As other imperialist forces–such as Britain, Spain, Italy, Australia and Japan—withdraw from Iraq, the shrinking “International Coalition” is carried by ground forces from poorer countries like El Salvador and Tonga, as well as many once part of or allied to the Soviet Union, like Romania, Bulgaria, Czech Republic, Ukraine, Georgia, Azerbaijan, Armenia, Moldova, Lithuania, Estonia, Latvia, Bosnia, Macedonia, Albania, Kazakhstan and Mongolia.

The number of non-U.S. troops in Iraq is down from 23,000 in 2003 to less than 10,000 today, and shrinking.

The costs incurred by 20 of the poorer countries are paid by U.S. taxpayers. The cost of more than 160,000 U.S. troops and 100,000 private contractors in Iraq is also paid by the taxes and budget cuts plaguing poor and working people in the U.S.

Seeds of NATO’s defeat

NATO is first and foremost a military alliance. Therein lie the seeds of its defeat. Every battle in both Iraq and Afghanistan confirms that while the U.S./NATO forces may prevail over local resistance forces by the use of overwhelming military power and indiscriminate bombing, they succeed only in increasing the size of the resistance and recruiting more insurgents. Sending more troops only exacerbates the problem.
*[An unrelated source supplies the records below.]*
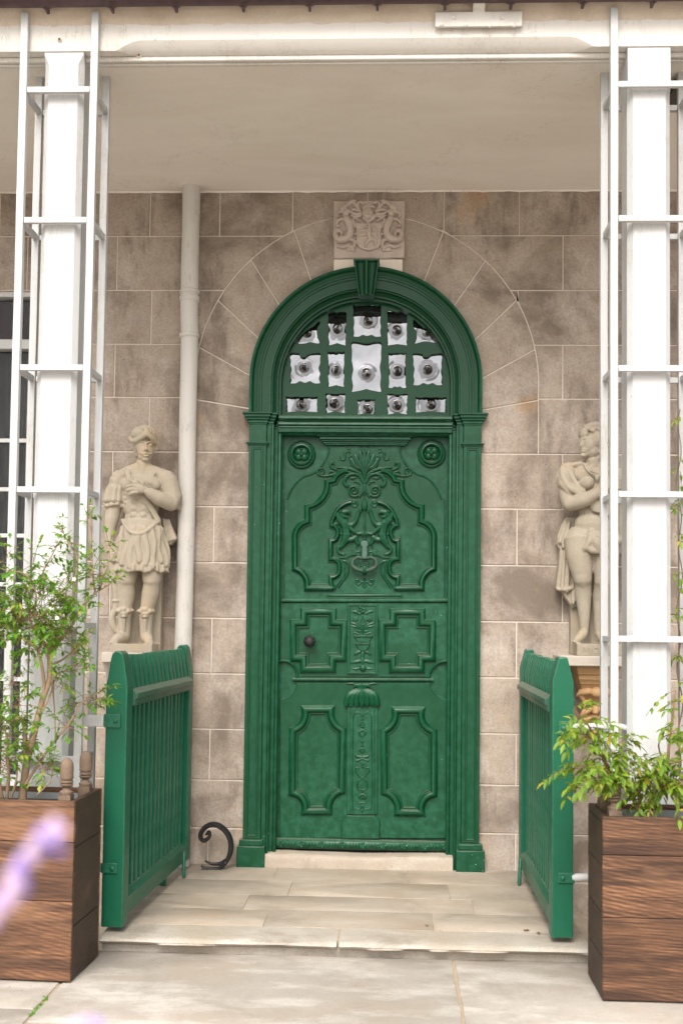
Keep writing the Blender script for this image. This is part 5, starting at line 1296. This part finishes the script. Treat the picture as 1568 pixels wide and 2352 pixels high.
# neck and head (turned a little to his left)
A.T([(320, 1084, 0), (321, 1056, 2)], [20, 17])
A.E((322, 1014, 0), (23.5, 27, 28)).E((326, 1030, 7), (19.5, 21, 26)).E((325, 1045, 8), (16.5, 17, 13)).E((329.5, 1052, 18), (8.5, 8, 6.5))
A.T([(330, 1013, 26), (332, 1023, 29), (334, 1031, 34)], [2.4, 2.6, 4.2]).E((330, 1032.5, 29.5), 2.6).E((337.5, 1032.5, 28.5), 2.4)
A.T([(311, 1014, 21), (319, 1011.5, 26), (328, 1014, 27.5)], [1.8, 2.2, 2.0]).T([(334, 1014, 27), (341, 1011.5, 22), (346, 1015, 15)], [2.0, 2.2, 1.8])
A.E((320, 1020, 23.5), (4.8, 3.2, 2.6)).E((340.5, 1019.5, 20.5), (4.2, 3.2, 2.6))
A.T([(332, 1038.5, 29.5), (323, 1040.5, 26.5), (313, 1036.5, 20)], [2.6, 2.2, .9]).T([(333, 1038.5, 29.5), (340, 1040.5, 24.5), (345.5, 1037.5, 16)], [2.6, 2.0, .9]).T([(325, 1045, 26), (332, 1045.8, 27.6), (338.5, 1045, 24)], [1.3, 2.2, 1.3])
for u, v, d in ((302, 1017, 0), (299, 1024, 0), (302, 1031, -2), (304, 1039, -4), (347.5, 1017, -2), (348.5, 1025, -4)): A.E((u, v, d), 5.4)
# helmet: an animal-head cap with a beak-like brim
A.E((322, 997, -3), (29, 31, 23)).E((318, 992, 8), (26, 22, 18)); A.T([(292, 1005, 4), (304, 1010, 20), (320, 1004, 30), (334, 996, 33), (344, 1003, 26), (350, 1012, 10)], [6, 6, 6, 7, 6, 5]); A.E((334, 994, 32), (9, 8, 7)).E((318, 990, 26), (6, 5, 5)).E((339, 988, 24), (6, 5, 5)); A.T([(318, 983, 20), (330, 984, 28), (336, 992, 32)], [5, 6, 5]); A.T([(289, 1004, -4), (300, 985, -8), (322, 974, -8), (344, 984, -8)], [5, 7, 7, 5]); A.E((291, 1003, 2), (8, 10, 8))
# his right arm (left in view) hanging, holding a scabbard
A.E((266, 1096, 0), (21, 21, 21)); A.T([(263, 1098, 0), (258, 1135, -2), (255, 1160, -2)], [21, 19, 16]).T([(255, 1158, -2), (250, 1190, 2), (247, 1225, 8), (250, 1250, 12)], [17, 17, 12, 9.5])
A.T([(260, 1114, 0), (257, 1150, -2)], [22, 24]); 
for k in range(9):
    a = pi*.95+k*pi*1.15/8; A.T([(260+cos(a)*21.5, 1118, -sin(a)*20.5), (257+cos(a)*24.5, 1148, -2-sin(a)*23)], [4, 6.5])
for k in range(11): a = k*2*pi/11; A.E((256+cos(a)*22, 1158+2.5*sin(k*2.1), -2+sin(a)*21), (7, 6, 5))
A.E((253, 1264, 14), (9, 10, 14))
for k in range(4): A.T([(249+k*1.0, 1268+k*5, 22), (257+k*1.0, 1272+k*5, 25), (263+k*.5, 1274+k*5, 18)], [4, 3.8, 3.2])
A.T([(258, 1258, 20), (266, 1266, 24), (268, 1274, 22)], [4.5, 4, 3.2])
A.T([(252, 1285, 14), (262, 1330, 10), (266, 1378, 6), (264, 1402, 4)], [8, 8.5, 8.5, 8]); A.E((265, 1380, 6), (11, 11, 5)).E((260, 1310, 10), (11, 11, 5)); A.T([(264, 1400, 4), (256, 1418, 4), (260, 1440, 2), (274, 1458, -2)], [8, 8.5, 8, 6])
# his left arm folded over the chest
A.E((376, 1096, 0), (22, 21, 21)); A.T([(378, 1098, 0), (388, 1128, 2), (392, 1152, 8)], [22, 21, 17]).T([(391, 1154, 8), (366, 1144, 34), (344, 1131, 46)], [18, 17, 11.5])
A.T([(382, 1112, 0), (392, 1142, 0)], [23, 22])
for k in range(7): A.T([(372+k*4, 1116, 16-k*2), (380+k*4, 1146+3*sin(k*1.9), 14-k*3)], [4.5, 6.5])
for k in range(5): A.E((398+k*1.2, 1146+k*4, 6-k*5), (6, 7, 5))
A.E((327, 1122, 46), (15, 8, 13), RY(.25)); 
for k, (u, v) in enumerate(((299, 1103), (292, 1119), (291, 1128), (298, 1138))): A.T([(318, 1113+k*6.2, 48), (308, 1108+k*8.5, 49), (u, v, 42)], [4.8, 4.4, 3.2])
A.T([(332, 1112, 50), (322, 1105, 50), (313, 1107, 46)], [5, 4.2, 3.4])
# straps, kilt, cloak end
A.T([(288, 1072, 12), (289, 1085, 22), (299, 1104, 29), (322, 1132, 28), (346, 1165, 23), (362, 1195, 18)], 7, sq=(.45, 1)); A.T([(347, 1074, 11), (345, 1088, 20), (344, 1106, 29)], 7.5, sq=(.4, 1))
A.T([(276, 1192, 8), (286, 1206, 24), (302, 1222, 32), (318, 1226, 34), (334, 1222, 32), (352, 1206, 24), (362, 1190, 8)], [4, 4, 4, 4, 4, 4, 4])
def skirt(v): t = (v-1190)/120; return lerp(43, 63, t), lerp(28, 40, t)
rings = []
for v in (1192, 1215, 1250, 1285, 1312):
    rx, ry = skirt(v); r_ = []
    for i in range(48):
        a = 2*pi*i/48; w = 1+(0.035*sin(a*9)+0.02*sin(a*17))*(v-1190)/120; vv = v+(5*sin(a*9+1) if v == 1312 else 0)
        r_.append(A.p(321+cos(a)*rx*w, vv, -sin(a)*ry*w))
    rings.append(r_)
A.m.loft(rings[::-1])
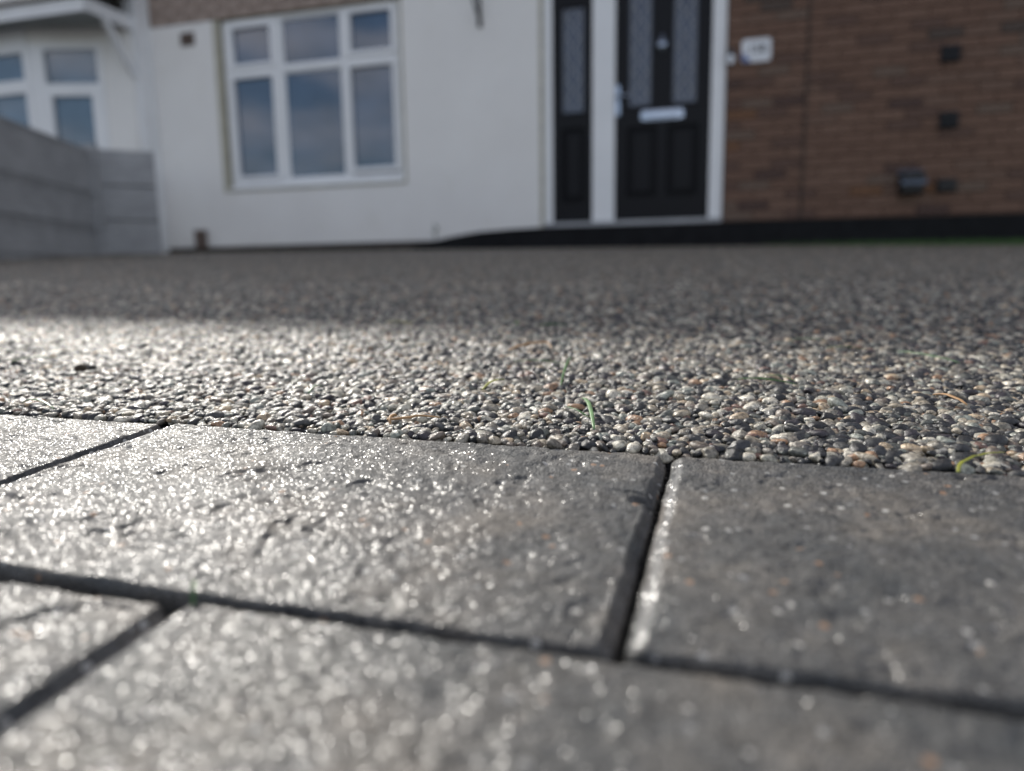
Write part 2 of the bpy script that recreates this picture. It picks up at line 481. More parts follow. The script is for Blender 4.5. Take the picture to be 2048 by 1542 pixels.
# ------------------------------------------------------------------ pavers
def paver_mesh(w, d, res, seed, chip=None, skew=(0, 0)):
    nx = max(8, int(w / res)); ny = max(8, int(d / res))
    x = np.linspace(-w / 2, w / 2, nx + 1); y = np.linspace(-d / 2, d / 2, ny + 1)
    X, Y = np.meshgrid(x, y)
    ox, oy = seed * 0.731, seed * 1.377
    wx = 0.0011 * fbm(X + ox, Y + oy, 0.012, 4, seed)
    r = 0.004                                    # rounded plan corners
    ax = w / 2 - np.abs(X); ay = d / 2 - np.abs(Y)
    wv = wx * np.minimum(1, np.minimum(ax, ay) / 0.0015)
    dd = np.where((ax < r) & (ay < r), r - np.hypot(r - ax, r - ay), np.minimum(ax, ay)) + wv
    lin = lambda a_, b_, q: np.clip((q - a_) / (b_ - a_), 0, 1)
    dx, dy = ax + wv, ay + wv
    Zx = np.where(X < 0, -0.0014 * (1 - lin(0.0021, 0.0043, dx)) - 0.0005 * (1 - lin(0.0, 0.0020, dx)),
                  -0.0026 * (1 - lin(0.0018, 0.0034, dx)))
    wy = 0.0009 * fbm(X + ox + 3, Y * 0.3 + oy, 0.009, 4, seed + 2)
    Zy = -0.0028 * (1 - lin(0.0002, 0.0016, dy + wy))
    Z = np.minimum(Zx, Zy)
    Z -= 0.010 * (1 - sstep(-0.0002, 0.0007, dd))
    Z -= 0.0006 * np.exp(-np.maximum(dd - 0.0046, 0) / 0.004)
    top = sstep(0.0035, 0.0055, np.minimum(dx, dy * 1.2))
    Z += top * (0.0010 * fbm(X + ox, Y + oy, 0.045, 3, seed + 5) + 0.00065 * fbm(X + ox, Y + oy, 0.007, 4, seed + 9))
    Z += 0.00042 * fbm(X + ox, Y + oy, 0.0022, 2, seed + 20)
    worn = fbm(X + ox, Y * 0.8 + oy, 0.010, 5, seed + 31) + 0.5 * fbm(X + ox, Y + oy, 0.05, 2, seed + 33)
    Z -= top * 0.0009 * sstep(0.36, 0.60, worn)
    edge = (lin(0.0016, 0.0024, dx) * (1 - lin(0.0040, 0.0048, dx)) * (dy > 0.003) * (X < 0)).astype(np.float32)  # only the sun-facing left bevels take the painted glare
    rs = np.random.default_rng(seed)
    for k in range(int(w * d * 9000)):           # pits and proud grains
        px, py = rs.uniform(-w / 2, w / 2), rs.uniform(-d / 2, d / 2)
        ra = rs.uniform(0.0006, 0.0021); an = rs.uniform(0, 3.14); el = rs.uniform(1.0, 2.8)
        amp = rs.choice([-1, -1, 0.8]) * rs.uniform(0.0002, 0.0008)
        R_ = ra * el * 2.5
        i0, i1 = np.searchsorted(x, px - R_), np.searchsorted(x, px + R_)
        j0, j1 = np.searchsorted(y, py - R_), np.searchsorted(y, py + R_)
        if i1 <= i0 or j1 <= j0: continue
        sx, sy = X[j0:j1, i0:i1] - px, Y[j0:j1, i0:i1] - py
        u = (sx * math.cos(an) + sy * math.sin(an)) / (ra * el); v = (-sx * math.sin(an) + sy * math.cos(an)) / ra
        Z[j0:j1, i0:i1] += amp * np.exp(-(u * u + v * v) ** 1.3) * top[j0:j1, i0:i1]
    if chip is not None:                         # knocked corner with a crack
        for (px, py, rx, ry, dp) in chip:
            u = (X - px + 0.002 * fbm(X, Y, 0.004, 3, 3)) / rx; v = (Y - py + 0.0015 * fbm(X, Y, 0.003, 3, 4)) / ry
            Z -= dp * np.exp(-(u * u + v * v) ** 2)
    X = X + Y * (skew[0] + (skew[1] - skew[0]) * (X / w + 0.5))
    Z[0, :] = Z[-1, :] = -0.02; Z[:, 0] = Z[:, -1] = -0.02
    nv = (nx + 1) * (ny + 1)
    co = np.stack([X.ravel(), Y.ravel(), Z.ravel()], 1).astype(np.float32)
    ii, jj = np.meshgrid(np.arange(nx), np.arange(ny))
    a = (jj * (nx + 1) + ii).ravel()
    q = np.stack([a, a + 1, a + nx + 2, a + nx + 1], 1).astype(np.int32)
    me = bpy.data.meshes.new('paver')
    me.vertices.add(nv); me.vertices.foreach_set('co', co.ravel())
    me.loops.add(q.size); me.loops.foreach_set('vertex_index', q.ravel())
    me.polygons.add(len(q)); me.polygons.foreach_set('loop_start', np.arange(0, q.size, 4, dtype=np.int32))
    me.polygons.foreach_set('use_smooth', np.ones(len(q), bool))
    me.update(); me.validate()
    at_ = me.attributes.new('arris_glare', 'FLOAT', 'POINT'); at_.data.foreach_set('value', edge.ravel())
    me.materials.append(MAT['paver'])
    return me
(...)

U.S. imperialism is facing an unsolvable contradiction. The political movement must be on the alert. These contradictions can make the billionaire rulers more desperate and more dangerous. As their world economic position slips, along with the almighty U.S. dollar, they are increasingly attracted to military solutions. But maintaining the weapons, bases and troops sucks up an ever-greater share of resources. Militarism is both a life-sustaining corporate subsidy and an endless drain on the economy as a whole.

With each passing day the cost of endless wars of occupation is becoming clearer and less acceptable to millions of poor and working people in the U.S. and across Europe. Increasing economic hardships, budget cuts and military casualties are undermining this grand military alliance. NATO is crumbling from below, even as it expands numerically and geographically.